Par ailleurs, la localisation de la Martinique sur la ceinture tropicale en fait l’une des zones les plus prometteuses au monde pour l’exploitation de cette énergie renouvelable et cette centrale sera la première de ce type au monde qui devrait être opérationnelle dans quelques années et contribuer à la création d’emplois locaux139. De telles centrales offrent en effet la possibilité de produire de la chaleur ou de l’électricité, mais aussi de l’eau douce, de l’eau pour la climatisation, ainsi que des eaux riches en nutriments pour l’aquaculture.
Le développement du projet a bénéficié d’un fort soutien financier de l’Europe, à hauteur de 72 millions d’euros et a été lauréat de l’appel à projet NER 300140 (qui financera 19 projets innovants en matière de production d’énergie renouvelable) et dont il est le seul insulaire. Enfin, ce projet préfigure le développement d’une nouvelle filière industrielle profitable à l’Outre-mer français et à toute la zone océanique intertropicale, à la fois dans les grands archipels (Indonésie, Philippines), les systèmes insulaires (Caraïbes, Pacifique, Océan Indien) ainsi que les zones côtières (Mexique).
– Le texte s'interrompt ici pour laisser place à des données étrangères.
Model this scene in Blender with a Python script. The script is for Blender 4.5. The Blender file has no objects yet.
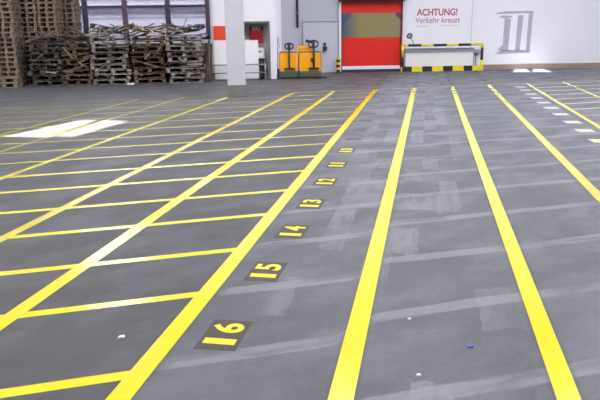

Des dispositifs innovants grâce à l’habilitation énergie
Dans le domaine de l’énergie, la réglementation en vigueur et les normes applicables sont les mêmes sur l’ensemble du territoire français. Comme vu précédemment, l’article 73 de la Constitution prévoit que les lois et règlements « peuvent faire l’objet d’adaptations tenant aux caractéristiques et contraintes particulières »141 au sein des DROM. Les Régions de Guadeloupe et Martinique ont souhaité saisir cette opportunité et ainsi s’inscrire dans une innovation au niveau de la gouvernance énergétique de leur territoire. La Guadeloupe est la première région française à avoir demandé et obtenu une habilitation en 2009, après l’élaboration de son PRERURE en 2008. Grâce à cet outil, la région a mis en œuvre des mesures innovantes dans le cadre du développement des EnR et en matière d’efficacité énergétique. Par la délibération du 17 décembre 2010, la Région a par ailleurs demandé au parlement une prolongation de son habilitation dans le domaine afin de poursuivre les actions engagées.